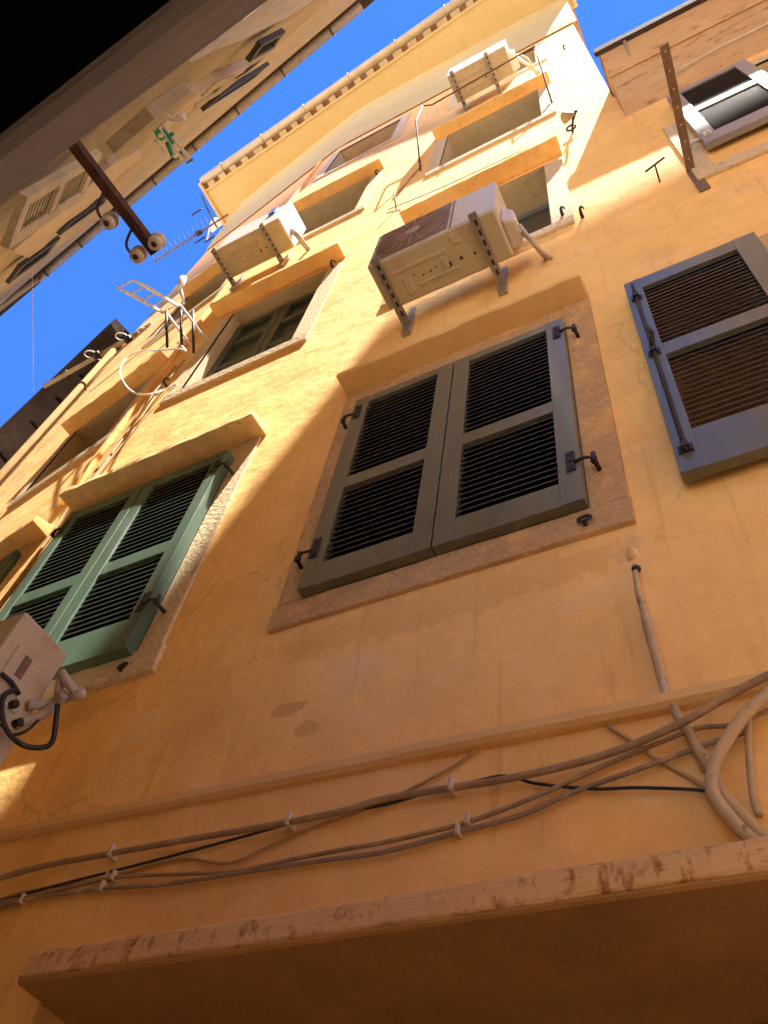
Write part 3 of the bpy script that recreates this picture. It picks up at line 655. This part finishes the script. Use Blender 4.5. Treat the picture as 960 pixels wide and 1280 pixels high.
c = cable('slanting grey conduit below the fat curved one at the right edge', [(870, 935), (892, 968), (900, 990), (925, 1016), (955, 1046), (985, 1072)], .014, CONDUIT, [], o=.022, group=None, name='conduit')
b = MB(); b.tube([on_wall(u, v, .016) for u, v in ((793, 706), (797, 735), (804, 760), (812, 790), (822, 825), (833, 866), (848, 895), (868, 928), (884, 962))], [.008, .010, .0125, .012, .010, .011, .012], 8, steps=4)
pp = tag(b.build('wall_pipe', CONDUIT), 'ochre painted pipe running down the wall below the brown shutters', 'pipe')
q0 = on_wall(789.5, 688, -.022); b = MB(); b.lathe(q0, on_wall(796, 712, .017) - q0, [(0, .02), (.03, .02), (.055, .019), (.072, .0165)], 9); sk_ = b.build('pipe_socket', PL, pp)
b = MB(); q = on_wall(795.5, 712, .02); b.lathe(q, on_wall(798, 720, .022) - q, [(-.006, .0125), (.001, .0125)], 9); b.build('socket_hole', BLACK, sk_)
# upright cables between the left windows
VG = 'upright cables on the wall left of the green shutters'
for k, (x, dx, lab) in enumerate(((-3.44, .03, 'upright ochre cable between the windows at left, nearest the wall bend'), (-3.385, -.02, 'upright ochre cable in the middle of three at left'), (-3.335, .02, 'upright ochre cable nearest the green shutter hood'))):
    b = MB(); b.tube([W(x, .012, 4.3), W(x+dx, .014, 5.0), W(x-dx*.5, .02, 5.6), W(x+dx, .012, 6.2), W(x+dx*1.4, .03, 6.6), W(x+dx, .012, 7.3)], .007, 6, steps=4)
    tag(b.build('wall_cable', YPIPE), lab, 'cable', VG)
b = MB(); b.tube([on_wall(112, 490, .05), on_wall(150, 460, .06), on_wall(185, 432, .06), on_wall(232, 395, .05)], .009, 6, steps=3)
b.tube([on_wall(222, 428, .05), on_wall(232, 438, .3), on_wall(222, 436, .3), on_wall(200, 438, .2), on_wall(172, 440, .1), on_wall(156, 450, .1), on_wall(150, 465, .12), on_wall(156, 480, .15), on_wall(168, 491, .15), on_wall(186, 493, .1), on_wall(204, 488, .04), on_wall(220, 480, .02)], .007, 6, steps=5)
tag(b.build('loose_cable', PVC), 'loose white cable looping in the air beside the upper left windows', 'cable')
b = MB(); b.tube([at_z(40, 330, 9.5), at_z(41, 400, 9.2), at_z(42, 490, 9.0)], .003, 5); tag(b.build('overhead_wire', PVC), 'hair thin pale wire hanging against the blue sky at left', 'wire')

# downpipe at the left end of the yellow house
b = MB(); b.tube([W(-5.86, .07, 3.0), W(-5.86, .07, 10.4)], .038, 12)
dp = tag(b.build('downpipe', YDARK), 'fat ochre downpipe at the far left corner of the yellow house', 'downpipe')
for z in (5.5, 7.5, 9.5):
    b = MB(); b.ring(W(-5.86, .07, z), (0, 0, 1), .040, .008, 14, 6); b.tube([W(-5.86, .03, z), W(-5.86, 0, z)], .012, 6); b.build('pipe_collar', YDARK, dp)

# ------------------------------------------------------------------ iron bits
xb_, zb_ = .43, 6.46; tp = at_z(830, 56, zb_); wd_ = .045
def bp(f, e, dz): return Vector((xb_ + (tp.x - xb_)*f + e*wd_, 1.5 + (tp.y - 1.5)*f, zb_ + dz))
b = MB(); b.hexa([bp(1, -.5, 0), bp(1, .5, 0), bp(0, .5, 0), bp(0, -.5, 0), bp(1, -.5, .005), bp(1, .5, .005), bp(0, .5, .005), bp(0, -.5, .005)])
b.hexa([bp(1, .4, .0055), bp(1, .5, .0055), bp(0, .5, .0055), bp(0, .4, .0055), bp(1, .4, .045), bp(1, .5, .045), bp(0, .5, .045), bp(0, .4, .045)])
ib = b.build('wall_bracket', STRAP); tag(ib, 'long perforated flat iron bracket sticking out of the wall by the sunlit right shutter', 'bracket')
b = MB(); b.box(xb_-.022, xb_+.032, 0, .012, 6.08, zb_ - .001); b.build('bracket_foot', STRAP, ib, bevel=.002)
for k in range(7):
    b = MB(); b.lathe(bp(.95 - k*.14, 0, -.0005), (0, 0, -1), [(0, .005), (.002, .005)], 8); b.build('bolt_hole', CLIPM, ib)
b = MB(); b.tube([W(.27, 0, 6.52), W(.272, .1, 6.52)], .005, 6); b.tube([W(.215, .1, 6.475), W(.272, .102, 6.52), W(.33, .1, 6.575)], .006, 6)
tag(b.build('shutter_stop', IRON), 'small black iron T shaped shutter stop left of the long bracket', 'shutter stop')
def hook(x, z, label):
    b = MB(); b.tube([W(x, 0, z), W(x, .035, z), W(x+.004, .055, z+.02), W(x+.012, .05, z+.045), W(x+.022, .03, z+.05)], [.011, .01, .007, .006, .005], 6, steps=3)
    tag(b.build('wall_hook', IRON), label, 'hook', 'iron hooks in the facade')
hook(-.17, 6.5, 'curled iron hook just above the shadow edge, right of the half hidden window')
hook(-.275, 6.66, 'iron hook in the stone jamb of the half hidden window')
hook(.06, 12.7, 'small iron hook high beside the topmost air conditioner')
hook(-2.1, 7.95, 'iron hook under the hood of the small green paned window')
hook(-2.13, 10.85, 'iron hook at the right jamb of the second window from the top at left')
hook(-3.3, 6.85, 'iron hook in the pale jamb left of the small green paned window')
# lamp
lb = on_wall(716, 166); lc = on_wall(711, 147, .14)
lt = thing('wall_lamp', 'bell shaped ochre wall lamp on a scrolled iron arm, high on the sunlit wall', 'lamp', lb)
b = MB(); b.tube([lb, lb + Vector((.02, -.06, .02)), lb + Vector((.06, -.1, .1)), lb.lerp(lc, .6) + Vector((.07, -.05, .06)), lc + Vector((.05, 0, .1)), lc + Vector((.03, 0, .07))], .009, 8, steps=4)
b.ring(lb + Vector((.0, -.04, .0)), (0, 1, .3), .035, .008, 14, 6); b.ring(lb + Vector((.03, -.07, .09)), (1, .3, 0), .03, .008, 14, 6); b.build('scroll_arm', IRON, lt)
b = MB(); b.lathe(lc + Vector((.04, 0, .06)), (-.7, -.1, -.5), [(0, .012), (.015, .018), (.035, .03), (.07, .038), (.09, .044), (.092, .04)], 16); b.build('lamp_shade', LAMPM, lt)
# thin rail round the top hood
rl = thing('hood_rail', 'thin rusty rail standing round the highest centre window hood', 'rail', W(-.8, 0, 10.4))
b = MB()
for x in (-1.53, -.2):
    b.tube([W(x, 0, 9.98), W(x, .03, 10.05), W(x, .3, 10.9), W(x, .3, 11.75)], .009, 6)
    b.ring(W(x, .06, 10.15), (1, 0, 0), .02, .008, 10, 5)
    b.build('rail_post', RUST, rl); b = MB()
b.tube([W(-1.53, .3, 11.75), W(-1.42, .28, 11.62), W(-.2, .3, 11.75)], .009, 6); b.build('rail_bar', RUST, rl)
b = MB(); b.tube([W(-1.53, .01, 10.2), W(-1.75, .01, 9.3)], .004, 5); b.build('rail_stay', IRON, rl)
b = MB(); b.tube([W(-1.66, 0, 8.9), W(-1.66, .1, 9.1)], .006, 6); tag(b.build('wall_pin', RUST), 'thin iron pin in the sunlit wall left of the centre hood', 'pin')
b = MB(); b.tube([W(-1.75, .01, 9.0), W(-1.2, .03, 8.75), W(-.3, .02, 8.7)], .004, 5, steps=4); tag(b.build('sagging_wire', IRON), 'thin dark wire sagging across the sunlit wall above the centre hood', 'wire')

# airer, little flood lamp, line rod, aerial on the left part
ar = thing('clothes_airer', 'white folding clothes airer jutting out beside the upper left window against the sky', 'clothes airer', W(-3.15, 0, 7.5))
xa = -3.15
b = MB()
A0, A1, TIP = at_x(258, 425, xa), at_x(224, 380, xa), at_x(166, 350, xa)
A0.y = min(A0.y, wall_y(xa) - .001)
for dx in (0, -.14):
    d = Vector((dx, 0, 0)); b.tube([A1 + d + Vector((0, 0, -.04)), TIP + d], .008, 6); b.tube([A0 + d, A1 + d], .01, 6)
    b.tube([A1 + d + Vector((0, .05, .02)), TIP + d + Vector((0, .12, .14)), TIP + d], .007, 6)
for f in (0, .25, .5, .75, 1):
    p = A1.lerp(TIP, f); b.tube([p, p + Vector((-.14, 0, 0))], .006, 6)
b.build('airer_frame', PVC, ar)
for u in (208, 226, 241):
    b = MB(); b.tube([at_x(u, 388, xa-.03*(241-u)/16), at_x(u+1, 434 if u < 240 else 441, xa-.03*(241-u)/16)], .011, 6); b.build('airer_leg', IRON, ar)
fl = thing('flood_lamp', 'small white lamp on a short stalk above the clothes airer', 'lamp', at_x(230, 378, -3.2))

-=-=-

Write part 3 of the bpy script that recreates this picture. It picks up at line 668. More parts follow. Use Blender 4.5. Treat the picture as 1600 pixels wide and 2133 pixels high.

-=-=-

**Exercise:**
Using the records above, copy every line that has the word "wide" in it.

**Full solution:**
Write part 3 of the bpy script that recreates this picture. It picks up at line 655. This part finishes the script. Use Blender 4.5. Treat the picture as 960 pixels wide and 1280 pixels high.
Write part 3 of the bpy script that recreates this picture. It picks up at line 668. More parts follow. Use Blender 4.5. Treat the picture as 1600 pixels wide and 2133 pixels high.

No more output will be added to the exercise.